Am Ende gab es noch einmal Tipps von den Profis. Sowohl Frau Reuter-Burlach als Frau Boros empfahlen den Mitarbeitern der kirchlichen Büchereien, sich ein Leitbild zu geben und dann zu sehen, wie es sich unter den vorhandenen Rahmenbedingungen umsetzen lässt. Dazu nannten die Podiumsteilnehmern abschließend ein paar grundsätzliche Ziele. Sie reichten von „Medienkompetenz in einer immer komplexer werdenden Informationsgesellschaft vermitteln“ bis zum ganz grundsätzlichen christlichen Auftrag „die Liebe Gottes weiter geben“.

 


Dekan Stefan Eirich bat die Teilnehmer, Bücher zu empfehlen, die ihnen selbst eine geistliche Dimension erschlossen hätten. Die Ergebnisse:

Annegret Boros, Inhaberin der Buchhandlung Pfeiffer: „Winter in Maine“ von Gerard Donovan (Verlag Luchterhand, 17.95 Euro)
Petra Reuter-Bulach, Leiterin der Aschaffenburger Stadtbibliothek: „In der Mitte des Lebens“ von Margot Käßmann, (Verlag Herder, 16,95 Euro)
Karl-Peter Büttner, Leiter des Medienreferates Würzburg: „Ich bin dann mal weg“ von Hape Kerkeling (Piper-Verlag, 9,90 Euro)
Dr. Erich Jooß, Rektor des St. Michaelbundes: „Die Hoffnung fährt schwarz“ (St.

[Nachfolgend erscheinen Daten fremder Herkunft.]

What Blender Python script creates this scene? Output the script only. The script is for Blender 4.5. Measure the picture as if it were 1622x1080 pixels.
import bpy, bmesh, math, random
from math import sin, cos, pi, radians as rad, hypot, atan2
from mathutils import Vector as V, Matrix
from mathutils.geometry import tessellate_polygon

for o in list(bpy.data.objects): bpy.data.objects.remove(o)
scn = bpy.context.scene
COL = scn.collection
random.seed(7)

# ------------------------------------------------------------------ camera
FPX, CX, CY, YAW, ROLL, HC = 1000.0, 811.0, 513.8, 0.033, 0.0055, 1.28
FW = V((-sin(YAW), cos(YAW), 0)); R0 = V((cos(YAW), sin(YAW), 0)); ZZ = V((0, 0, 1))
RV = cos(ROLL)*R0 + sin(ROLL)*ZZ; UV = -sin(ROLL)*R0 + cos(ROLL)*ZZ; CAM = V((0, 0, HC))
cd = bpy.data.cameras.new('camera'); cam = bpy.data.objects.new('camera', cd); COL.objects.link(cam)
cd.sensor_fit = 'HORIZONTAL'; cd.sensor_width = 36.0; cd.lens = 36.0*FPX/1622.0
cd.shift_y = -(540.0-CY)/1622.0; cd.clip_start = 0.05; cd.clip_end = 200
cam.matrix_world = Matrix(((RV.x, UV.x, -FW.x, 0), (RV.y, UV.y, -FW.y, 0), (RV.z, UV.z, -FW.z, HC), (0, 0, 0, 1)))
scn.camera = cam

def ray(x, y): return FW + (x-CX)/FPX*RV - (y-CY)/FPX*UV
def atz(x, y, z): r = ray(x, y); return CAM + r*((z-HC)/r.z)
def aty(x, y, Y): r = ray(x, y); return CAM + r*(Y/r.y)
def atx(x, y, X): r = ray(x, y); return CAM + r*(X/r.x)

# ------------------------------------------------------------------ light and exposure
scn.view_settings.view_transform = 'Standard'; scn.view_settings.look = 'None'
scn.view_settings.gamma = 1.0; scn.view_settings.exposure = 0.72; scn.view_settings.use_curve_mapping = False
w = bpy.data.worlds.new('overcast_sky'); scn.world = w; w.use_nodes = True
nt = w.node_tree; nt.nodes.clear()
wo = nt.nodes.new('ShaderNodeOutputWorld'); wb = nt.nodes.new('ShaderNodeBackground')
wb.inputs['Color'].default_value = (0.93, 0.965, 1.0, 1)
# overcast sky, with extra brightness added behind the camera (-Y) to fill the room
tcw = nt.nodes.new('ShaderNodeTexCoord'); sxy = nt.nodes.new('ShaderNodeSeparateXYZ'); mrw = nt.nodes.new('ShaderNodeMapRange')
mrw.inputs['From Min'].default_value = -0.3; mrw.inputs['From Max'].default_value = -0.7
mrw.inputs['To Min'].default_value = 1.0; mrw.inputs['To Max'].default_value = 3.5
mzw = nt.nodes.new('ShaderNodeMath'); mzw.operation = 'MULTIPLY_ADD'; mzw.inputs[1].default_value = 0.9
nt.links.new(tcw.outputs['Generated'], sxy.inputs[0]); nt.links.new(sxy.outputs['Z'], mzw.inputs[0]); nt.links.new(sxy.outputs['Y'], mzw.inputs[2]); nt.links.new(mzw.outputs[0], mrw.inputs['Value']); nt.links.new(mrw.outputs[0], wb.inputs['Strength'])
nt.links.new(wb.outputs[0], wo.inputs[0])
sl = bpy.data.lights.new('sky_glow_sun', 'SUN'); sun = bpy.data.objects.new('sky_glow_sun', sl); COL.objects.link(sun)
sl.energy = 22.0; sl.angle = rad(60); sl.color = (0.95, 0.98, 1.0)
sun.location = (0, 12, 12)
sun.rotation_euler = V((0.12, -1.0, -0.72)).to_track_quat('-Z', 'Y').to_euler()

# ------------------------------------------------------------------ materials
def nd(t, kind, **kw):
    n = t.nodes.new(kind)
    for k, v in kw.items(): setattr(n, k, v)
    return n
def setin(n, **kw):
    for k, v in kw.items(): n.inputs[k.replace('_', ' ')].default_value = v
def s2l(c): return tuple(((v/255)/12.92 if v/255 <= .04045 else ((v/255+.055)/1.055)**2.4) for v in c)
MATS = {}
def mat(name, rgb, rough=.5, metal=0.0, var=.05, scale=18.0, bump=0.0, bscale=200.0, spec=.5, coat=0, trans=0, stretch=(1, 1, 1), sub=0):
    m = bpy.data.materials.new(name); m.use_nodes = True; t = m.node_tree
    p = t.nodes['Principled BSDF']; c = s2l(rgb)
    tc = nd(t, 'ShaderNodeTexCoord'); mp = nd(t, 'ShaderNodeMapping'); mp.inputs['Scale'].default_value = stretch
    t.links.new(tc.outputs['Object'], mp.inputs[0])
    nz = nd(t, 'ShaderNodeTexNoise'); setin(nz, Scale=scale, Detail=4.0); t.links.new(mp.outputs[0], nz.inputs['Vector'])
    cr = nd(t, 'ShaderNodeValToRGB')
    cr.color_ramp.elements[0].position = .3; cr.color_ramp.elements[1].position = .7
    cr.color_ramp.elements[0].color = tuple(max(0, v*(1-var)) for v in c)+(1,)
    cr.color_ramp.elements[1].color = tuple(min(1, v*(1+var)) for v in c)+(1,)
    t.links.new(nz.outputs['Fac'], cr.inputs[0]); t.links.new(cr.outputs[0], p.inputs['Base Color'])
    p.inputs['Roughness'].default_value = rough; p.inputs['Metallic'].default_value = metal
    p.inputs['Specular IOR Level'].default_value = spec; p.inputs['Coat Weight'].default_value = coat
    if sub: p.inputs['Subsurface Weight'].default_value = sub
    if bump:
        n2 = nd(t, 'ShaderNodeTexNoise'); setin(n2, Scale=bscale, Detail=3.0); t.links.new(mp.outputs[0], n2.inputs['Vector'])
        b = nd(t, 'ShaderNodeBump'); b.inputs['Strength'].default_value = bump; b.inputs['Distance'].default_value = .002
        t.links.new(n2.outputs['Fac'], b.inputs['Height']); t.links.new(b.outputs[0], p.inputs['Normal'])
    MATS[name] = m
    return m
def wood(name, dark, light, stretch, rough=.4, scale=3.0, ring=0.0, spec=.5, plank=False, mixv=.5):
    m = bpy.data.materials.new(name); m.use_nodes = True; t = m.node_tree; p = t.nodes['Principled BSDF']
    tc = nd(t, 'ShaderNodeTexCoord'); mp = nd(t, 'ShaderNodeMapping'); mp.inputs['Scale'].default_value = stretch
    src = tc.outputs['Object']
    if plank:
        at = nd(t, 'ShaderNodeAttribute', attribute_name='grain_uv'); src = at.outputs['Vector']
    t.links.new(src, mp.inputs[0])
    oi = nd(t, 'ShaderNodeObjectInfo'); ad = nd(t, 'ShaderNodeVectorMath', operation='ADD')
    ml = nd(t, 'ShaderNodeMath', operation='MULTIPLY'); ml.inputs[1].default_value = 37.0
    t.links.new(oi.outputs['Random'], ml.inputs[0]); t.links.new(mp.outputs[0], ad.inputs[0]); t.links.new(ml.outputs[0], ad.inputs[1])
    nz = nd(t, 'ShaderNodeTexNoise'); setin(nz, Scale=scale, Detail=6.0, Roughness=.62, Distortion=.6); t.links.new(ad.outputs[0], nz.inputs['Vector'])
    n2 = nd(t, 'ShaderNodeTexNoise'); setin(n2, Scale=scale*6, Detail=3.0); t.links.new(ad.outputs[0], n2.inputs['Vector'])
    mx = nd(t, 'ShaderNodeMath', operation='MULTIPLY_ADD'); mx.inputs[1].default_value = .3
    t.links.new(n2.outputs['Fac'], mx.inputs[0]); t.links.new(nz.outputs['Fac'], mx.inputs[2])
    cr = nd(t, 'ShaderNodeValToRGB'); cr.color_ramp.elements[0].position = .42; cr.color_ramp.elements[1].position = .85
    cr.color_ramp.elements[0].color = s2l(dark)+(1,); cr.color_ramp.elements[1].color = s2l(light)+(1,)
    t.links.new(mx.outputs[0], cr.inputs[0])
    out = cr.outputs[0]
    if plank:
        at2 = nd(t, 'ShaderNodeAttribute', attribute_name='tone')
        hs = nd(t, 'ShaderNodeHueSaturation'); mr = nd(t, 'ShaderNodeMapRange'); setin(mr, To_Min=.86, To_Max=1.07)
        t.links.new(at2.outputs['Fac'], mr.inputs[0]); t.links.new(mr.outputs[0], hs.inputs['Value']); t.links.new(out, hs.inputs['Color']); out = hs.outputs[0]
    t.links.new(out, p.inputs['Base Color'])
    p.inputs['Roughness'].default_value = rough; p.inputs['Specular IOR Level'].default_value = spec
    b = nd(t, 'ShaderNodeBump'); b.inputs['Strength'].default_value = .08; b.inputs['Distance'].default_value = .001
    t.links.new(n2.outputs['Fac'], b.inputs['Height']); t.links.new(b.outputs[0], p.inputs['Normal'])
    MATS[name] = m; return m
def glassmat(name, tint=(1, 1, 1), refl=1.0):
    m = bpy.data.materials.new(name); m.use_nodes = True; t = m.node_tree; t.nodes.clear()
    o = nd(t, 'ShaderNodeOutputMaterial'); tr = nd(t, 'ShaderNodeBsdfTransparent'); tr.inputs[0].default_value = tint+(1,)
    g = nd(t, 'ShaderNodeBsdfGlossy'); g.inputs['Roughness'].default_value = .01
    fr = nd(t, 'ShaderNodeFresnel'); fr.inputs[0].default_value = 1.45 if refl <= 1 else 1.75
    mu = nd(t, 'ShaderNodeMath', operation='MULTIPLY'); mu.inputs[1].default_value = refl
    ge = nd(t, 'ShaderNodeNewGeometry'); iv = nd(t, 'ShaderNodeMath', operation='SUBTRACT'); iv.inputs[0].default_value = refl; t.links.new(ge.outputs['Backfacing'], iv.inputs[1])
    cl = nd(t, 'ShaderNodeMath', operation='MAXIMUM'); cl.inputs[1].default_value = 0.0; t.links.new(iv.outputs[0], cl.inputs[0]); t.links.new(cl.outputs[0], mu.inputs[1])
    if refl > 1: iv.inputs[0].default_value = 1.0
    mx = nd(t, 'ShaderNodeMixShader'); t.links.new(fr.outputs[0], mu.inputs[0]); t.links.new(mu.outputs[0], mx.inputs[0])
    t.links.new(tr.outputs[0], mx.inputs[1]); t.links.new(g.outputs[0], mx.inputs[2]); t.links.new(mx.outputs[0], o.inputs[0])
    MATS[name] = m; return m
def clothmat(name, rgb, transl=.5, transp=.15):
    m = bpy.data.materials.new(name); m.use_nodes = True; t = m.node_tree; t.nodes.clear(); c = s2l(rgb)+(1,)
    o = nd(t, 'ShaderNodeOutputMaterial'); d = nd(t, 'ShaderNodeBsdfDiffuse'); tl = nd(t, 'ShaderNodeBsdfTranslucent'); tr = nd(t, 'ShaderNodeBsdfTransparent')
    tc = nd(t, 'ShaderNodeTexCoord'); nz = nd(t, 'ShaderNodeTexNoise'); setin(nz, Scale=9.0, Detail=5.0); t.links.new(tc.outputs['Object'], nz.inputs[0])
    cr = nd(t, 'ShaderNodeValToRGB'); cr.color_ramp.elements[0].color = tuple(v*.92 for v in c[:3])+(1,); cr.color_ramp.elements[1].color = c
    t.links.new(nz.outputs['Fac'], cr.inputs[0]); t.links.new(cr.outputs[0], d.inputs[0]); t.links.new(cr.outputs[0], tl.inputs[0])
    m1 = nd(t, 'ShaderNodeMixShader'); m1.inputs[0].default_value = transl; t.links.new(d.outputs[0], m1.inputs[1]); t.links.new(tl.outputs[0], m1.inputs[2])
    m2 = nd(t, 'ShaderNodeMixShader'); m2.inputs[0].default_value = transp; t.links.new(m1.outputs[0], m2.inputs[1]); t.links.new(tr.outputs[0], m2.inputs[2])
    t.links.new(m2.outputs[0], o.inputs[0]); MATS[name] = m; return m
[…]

Michaelsbund, 10 Euro)
Manfred Ullrich, ehrenamtlicher Büchereileiter in Mömbris: „Jakobswege in Deutschland“ von Jürgen Kaiser (Verlag Theiss, Konrad, 36 Euro)
Stefan B. Eirich, Stadtdekan in Aschaffenburg: „Muttersterben“ von Michael Lentz (Fischer Taschenbuch, 8,90 Euro).